Cuentan los estudiosos que muchas familias sefarditas que habitaban en Marruecos, Túnez o Israel guardaban sus cuadernos de recetas junto a la llave de la casa que sus antepasados tuvieron en España. Por siglos esos dos objetos fueron pasando de mano en mano, de padres a hijos, como una herencia simbólica que señalaba el camino recorrido.
He pensado en la historia de esas juderías hoy, mientras abría un paquete con libros (algunos de los que están en la foto y otros de literatura) y recordaba mis primeros contactos con la cocina marroquí, de la mano de una amiga sefardí, nacida en Marrakech.
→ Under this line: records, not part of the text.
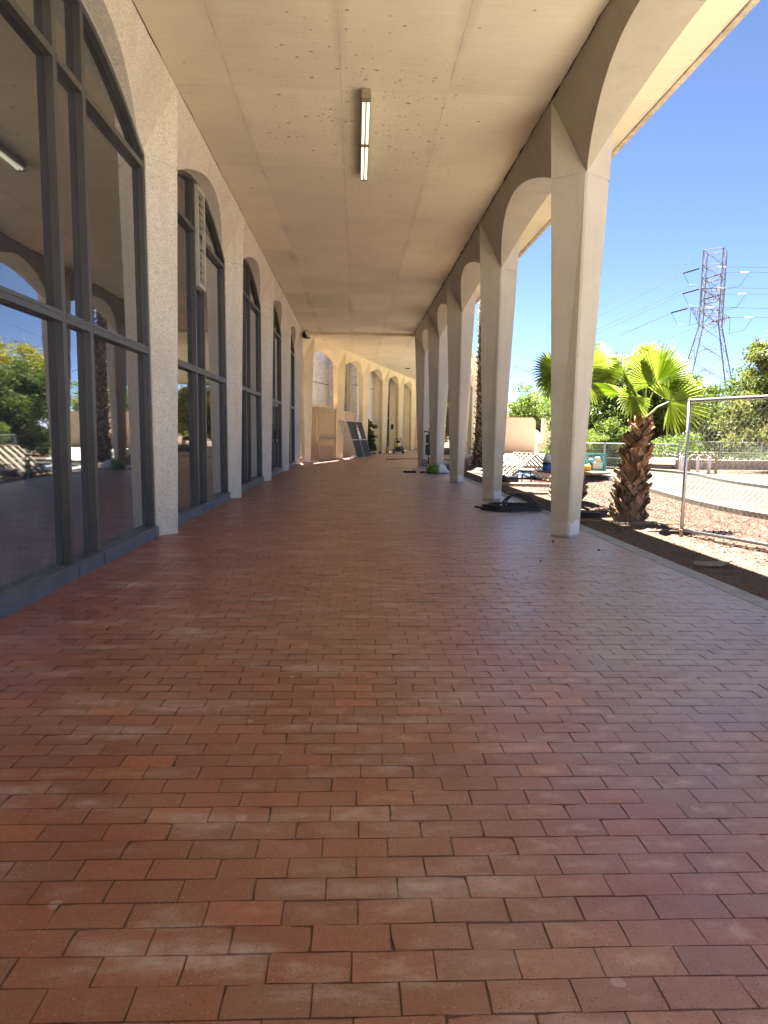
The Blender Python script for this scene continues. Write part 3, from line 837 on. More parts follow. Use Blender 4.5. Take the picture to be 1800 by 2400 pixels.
fl = thing('floodlight', 'small black floodlight under the soffit at the far left corner', 'lamp', (-2.02, 27.9, H), R(62))
m_ = MB(); m_.box((0, 0, -.06), (.03, .03, .12)); m_.box((0,-.02,-.13), (.20,.05,.03)); m_.build('bracket', 'black', fl)
m_ = MB(); Mx = Matrix.Rotation(R(-28), 3, 'X')
rr = []
for y_, w_, h_ in ((.10,.06,.06), (.0,.10,.12), (-.10,.12,.16)):
    rr.append([Vector((0,0,-.22))+Mx @ Vector((sx*w_, y_, sz*h_)) for sx, sz in ((-1,-1),(1,-1),(1,1),(-1,1))])
m_.loft(rr, True, True); m_.build('body', 'black', fl)
m_ = MB(); m_.add([Vector((0,0,-.22))+Mx @ Vector((sx*.105, -.104, sz*.14)) for sx, sz in ((-1,-1),(1,-1),(1,1),(-1,1))], [(0,1,2,3)]); m_.build('lens', 'lens', fl)

# ------------------------------------------------------------------ things on the bricks
# hose coil
hz = thing('hose_coil', 'thick black hose coiled beside the second column with one loop raised', 'hose', (2.68, 11.75, 0.))
m_ = MB(); rn = random.Random(12)
pts = []; nl = 8; off = [(rn.gauss(0,.055), rn.gauss(0,.04), rn.uniform(.40,.58), rn.uniform(.20,.34)) for _ in range(nl+1)]
for q in range(nl*44):
    f = q/44; k0 = int(f); u = f-k0; A_, B_ = off[k0], off[k0+1]; ox_, oy_, rx, ry = [A_[w_]*(1-u)+B_[w_]*u for w_ in range(4)]
    a = 2*PI*f; pts.append((ox_+rx*math.cos(a), oy_+ry*math.sin(a), max(.016, .016+.013*f+.014*math.sin(a*1.5+f)-.004*f)))
m_.tube([(x_*1.02, y_*1.25, z_) for x_, y_, z_ in pts], .0165, 7)
for dy, hh, x0, x1 in ((0., .215, -.12, .50), (.05, .185, -.16, .44)):
    m_.tube([(x0+(x1-x0)*f-.10*math.sin(PI*f)*(1-f), -.05+dy+.12*f, .08+hh*math.sin(PI*f)**.8 - .04*f) for f in np.linspace(0,1,22)], .017, 7)
m_.tube([(-.62+.35*f, .03-.30*f, .05-.03*f) for f in np.linspace(0,1,8)], .018, 7)
m_.build('hose', 'rubber', hz, True)
m_ = MB(); m_.tube([(-.13,-.03,.085),(-.09,-.01,.10)], .024, 8); m_.tube([(-.20,-.04,.075),(-.17,-.03,.085)], .024, 8); m_.build('coupling', 'metal', hz)

# bag of soil
bg = thing('soil_bag', 'green and white plastic sack slumped on the bricks beside the fourth column', 'bag', (2.66, 22.5, 0.), R(8))
def sack(x0, x1, wid, hgt, seed, cap0=True):
    rn = random.Random(seed); rings = []
    for i in range(9):
        f = i/8; x = x0+(x1-x0)*f; pr = math.sin(PI*(.22+.56*f))**.5
        rings.append([(x+rn.gauss(0,.008), math.cos(a)*wid*pr*(1+rn.gauss(0,.04)), max(.004, hgt*.5+math.sin(a)*hgt*.5*pr*(1+rn.gauss(0,.06)))) for a in np.linspace(0, 2*PI, 15)[:-1]])
    b = MB(); b.loft(rings, True, True); return b
def sack_part(secs, seed):
    rn = random.Random(seed); rings = []; n = 22
    for x, wd, h0, h1 in secs:
        r = []
        for a in np.linspace(0, 2*PI, n+1)[:-1]:
            ca, sa = math.cos(a), math.sin(a); e = .55
            py = math.copysign(abs(ca)**e, ca)*wd; pz = h0+(h1-h0)*(.5+.5*math.copysign(abs(sa)**e, sa))
            r.append((x+rn.gauss(0,.008), py*(1+rn.gauss(0,.03)), max(.003, pz+rn.gauss(0,.007))))
        rings.append(r)
    b = MB(); b.loft(rings, True, True); return b
sack_part([(-.34,.12,.05,.15),(-.32,.19,.01,.22),(-.26,.225,0,.255),(-.14,.24,0,.285),(-.03,.245,0,.30)], 3).build('green_end', 'green_bag', bg, True)
sack_part([(-.028,.247,0,.303),(.06,.245,0,.345),(.15,.225,0,.335),(.24,.20,0,.25),(.31,.185,0,.15),(.36,.17,.0,.07)], 5).build('white_side', 'white_bag', bg, True)
m_ = MB(); m_.tube([(.02,-.22,.05),(.03,-.225,.14),(.02,-.20,.24)], .02, 6); m_.build('dark_band', 'mesh_dark', bg)

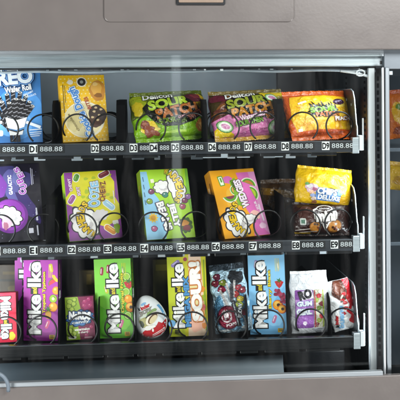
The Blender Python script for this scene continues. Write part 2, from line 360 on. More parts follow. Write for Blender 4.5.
# ------------------------------------------------------------------ trays
XR = at(352, 146, 0).x
def coil(tray, px, z0, side, r=.0295, y0=.012, n=3.2, wire=.0018):
    """black wire spiral; side +1 ends at its lower right, -1 is the mirror image"""
    cx = at(px, 0, y0).x; pts = []; a0 = -52 if abs(side) == 1 else -96; s = 1 if side > 0 else -1
    A = a0
    while A < a0+360*n:
        if A < 180: y = y0+(A-a0)/(180-a0)*.020
        elif A < 340: y = y0+.020+(A-180)/160*.052
        else: y = y0+.072+(A-340)/360*.085
        pts.append(Vector((cx+s*r*math.cos(R(A)), y, z0+r+.0015+r*math.sin(R(A))))); A += 9
    b = MB(); b.tube(pts, wire, WIRE, 7); return b.build('dispensing_coil', tray)
def tag(tray, px, zc, code, pitch, digits=True, Y=-.0005):
    x = at(px, 146, 0).x; k = .002
    b = MB(); b.box(x-.0078, x+.0078, Y-.0016, Y, zc-.0085, zc+.0085, mat('#dfe3e2', 'plastic'), .0005)
    a = Art().text('#101214', code, 4, 4, 6.6, 5.8, 0, .04)
    lay(a, lambda u, v, l: (x+(u-4)*k, Y-.0016-l*STEP, zc+(v-4)*k), 8, 8, 'matt', b); b.build('selection_tag', tray)
    if digits:
        b = MB(); w = min(25, pitch-9.5)
        body = '888.88' if w > 20 else ('888' if w > 10 else '88')
        if w <= 20: w = 4.1*len(body)
        xd = x+.0095
        b.box(xd-.001, xd+w*k+.001, Y-.0008, Y, zc-.008, zc+.008, mat('#15181b', 'plastic'), .0003)
        a = Art().text('#dfe7ea', body, w/2, 4, w-3.0, 4.7, 0, -.014)
        lay(a, lambda u, v, l: (xd+u*k, Y-.0008-l*STEP, zc+(v-4)*k), w, 8, 'matt', b); b.build('price_display', tray)
def tray(row, yrail, label, tags, dividers, rail_m, fl=.0072):
    zc = at(200, yrail, 0).z; zfl_ = zc+fl
    t = thing('product_tray', label, 'tray', (0, 0, 0), 'trays stacked in the machine')
    b = MB(); b.box(-.62, XR, 0, .012, zc-.014, zc+.0098, rail_m, .0015); b.box(-.62, XR, -.0006, .0005, zc+.0088, zc+.0094, STEEL, .0002); b.build('price_rail', t)
    b = MB(); b.box(-.62, XR+.004, .0125, .55, zfl_-.004, zfl_-.001, DARKSTEEL, .0005)
    b.box(-.62, XR+.004, .20, .215, zfl_-.030, zfl_-.0042, DARKSTEEL, .001); b.build('tray_floor', t)
    # notched skirt below the rail
    x = -.46; g = random.Random(ord(row))
    while x < XR-.05:
        wd = g.choice((.052, .07, .036)); b = MB(); b.box(x, x+wd, .006, .012, zc-.0205, zc-.0142, BLACKRAIL, .0008); b.build('rail_tab', t); x += wd+g.choice((.008, .014))
    x = -.44
    while x < XR-.02:
        wd = g.uniform(.010, .026); b = MB(); b.box(x, x+wd, .045, .0465, zc-.026-g.uniform(0, .002), zc-.019, mat(g.choice(('#8d979e', '#4a5258', '#5f686e', '#a9b2b8')), 'plastic'), .0006); b.build('highlight_chip', t); x += g.choice((.046, .075, .03))  # pale chips painted as the bright background and highlights behind the skirt
    for (p0, p1) in {'D': ((203, 232), (237, 250), (264, 283)), 'E': ((148, 166), (169, 205), (206, 212))}.get(row, ()):
        b = MB(); b.box(at(p0, 150, .12).x, at(p1, 150, .12).x, .12, .128, zc-.031, zc-.021, mat('#c3d0d8', 'plastic'), .001); b.build('highlight_bar', t)  # pale bars added as painted highlights under the tray
    for px in dividers:
        px, dw = px if isinstance(px, tuple) else (px, 1.2)
        x = at(px, yrail, .03).x; dw *= .001; b = MB()
        b.prism([(.014, zfl_), (.016, zfl_+.030), (.030, zfl_+.078), (.045, zfl_+.088), (.33, zfl_+.088), (.45, zfl_+.05), (.45, zfl_)], 'x', x-dw, x+dw, mat('#040405', 'matt'), .0005); b.build('divider', t)
    # tall rounded end plate with a turned bright edge and punched holes
    x = XR+.012
    out = [(.006, zfl_-.002), (.008, zfl_+.030), (.014, zfl_+.036), (.028, zfl_+.088), (.038, zfl_+.102), (.055, zfl_+.107), (.30, zfl_+.107), (.30, zfl_-.002)]
    b = MB(); b.prism(out, 'x', x, x+.0014, STEEL if row == 'F' else DARKSTEEL, .0004)
    b.tube([Vector((x+.0005, y, z)) for y, z in out[:7]], .0013, ALU, 6)
    for (yy, zz) in ((.05, .03), (.05, .075), (.075, .05), (.09, .085), (.12, .03), (.13, .07)):
        b.tube([Vector((x-.0006, yy, zfl_+zz)), Vector((x-.0001, yy, zfl_+zz))], .0028, mat('#b9c3c8', 'plastic'), 10)
    b.build('end_plate', t)
    b = MB(); b.box(XR+.0005, XR+.014, -.002, .014, zc-.016, zc+.016, ALU, .001); b.box(XR+.0145, XR+.022, -.004, .010, zc-.010, zc+.020, ALUV, .001)
    b.box(XR+.0225, XR+.0245, .0, .006, zc-.010, zc+.055, ALUV, .0006); b.build('end_bracket', t)
    for i, (px, code) in enumerate(tags):
        nx = tags[i+1][0] if i+1 < len(tags) else px+36
        tag(t, px, zc, code, nx-px)
    return t, zfl_
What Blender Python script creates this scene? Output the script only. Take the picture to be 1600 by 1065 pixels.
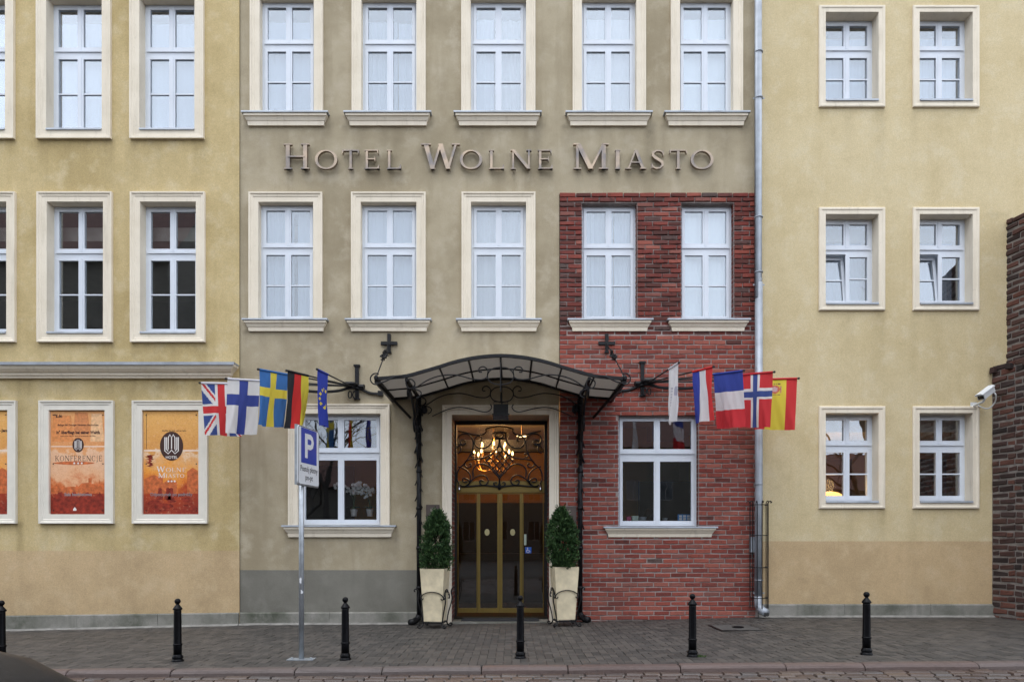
import bpy, math, random
from mathutils import Vector, Matrix
R = math.radians
random.seed(7)
scene = bpy.context.scene
for o in list(bpy.data.objects): bpy.data.objects.remove(o)
col = scene.collection

# ------------------------------------------------------------------ camera, sky, sun, exposure
CD, CF, CH, HY = 12.0, 1056.0, 1.45, 840.0          # camera distance to the facade, focal length in photo pixels, eye height, horizon row
cam_d = bpy.data.cameras.new('camera')
cam_d.sensor_width = 36.0
cam_d.lens = CF / 1600 * 36.0
cam_d.shift_y = (HY - 532.5) / 1600
cam_d.clip_end = 2000
cam = bpy.data.objects.new('camera', cam_d); col.objects.link(cam)
cam.location = (0, -CD, CH); cam.rotation_euler = (R(90), 0, 0)
scene.camera = cam

SUN_EL, SUN_ROT = 64, 200
world = bpy.data.worlds.new('World'); scene.world = world; world.use_nodes = True
wn = world.node_tree; wn.nodes.clear()
wo = wn.nodes.new('ShaderNodeOutputWorld'); bg = wn.nodes.new('ShaderNodeBackground')
sky = wn.nodes.new('ShaderNodeTexSky'); sky.sky_type = 'NISHITA'; sky.sun_disc = False
sky.sun_elevation = R(SUN_EL); sky.sun_rotation = R(SUN_ROT)
sky.air_density = 1.0; sky.dust_density = 4.0; sky.ozone_density = 1.0
hs = wn.nodes.new('ShaderNodeHueSaturation'); hs.inputs['Saturation'].default_value = 0.30
hs.inputs['Value'].default_value = 1.0
mxw = wn.nodes.new('ShaderNodeMix'); mxw.data_type = 'RGBA'; mxw.inputs[0].default_value = 0.86
mxw.inputs[7].default_value = (13.2, 14.2, 16.0, 1)          # even cloud layer
wn.links.new(sky.outputs[0], hs.inputs['Color']); wn.links.new(hs.outputs[0], mxw.inputs[6])
wtc = wn.nodes.new('ShaderNodeTexCoord'); wnz = wn.nodes.new('ShaderNodeTexNoise'); wnz.inputs['Scale'].default_value = 2.6; wnz.inputs['Detail'].default_value = 5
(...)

Fue ella quien me enseño los secretos de ese recetario mientras me repetía:
Marruecos es alta cocina y nunca fue corrompida por la cocina turca, el resto de los países árabes con excepción del frágil Libano es fast food
En España no existía en aquellos años la masa fila y como éramos pretenciosos, además mi amiga era rica, la mandábamos a comprar a París.
Hacíamos pastellas de paloma, cous-cous dulces, tajines de cordero adobados en ras-el hanut o con esas hierbas que utilizan los moritos (también con las que pueden imaginar los malpensados), dátiles caramelizados con miel y salsa de yogur y otras cosas que encontré años más tarde en la Plaza de Yamaa el Fna y que todavía persigo. Poco después descubrí la maravillosa cocina libanesa y a ese gran cocinero israelí que vive en Londres y que se llama Yotam Ottolenghi.
Una llave, una puerta imaginaría, unas recetas, unos libros. Así es como se abre o se cierra la memoria.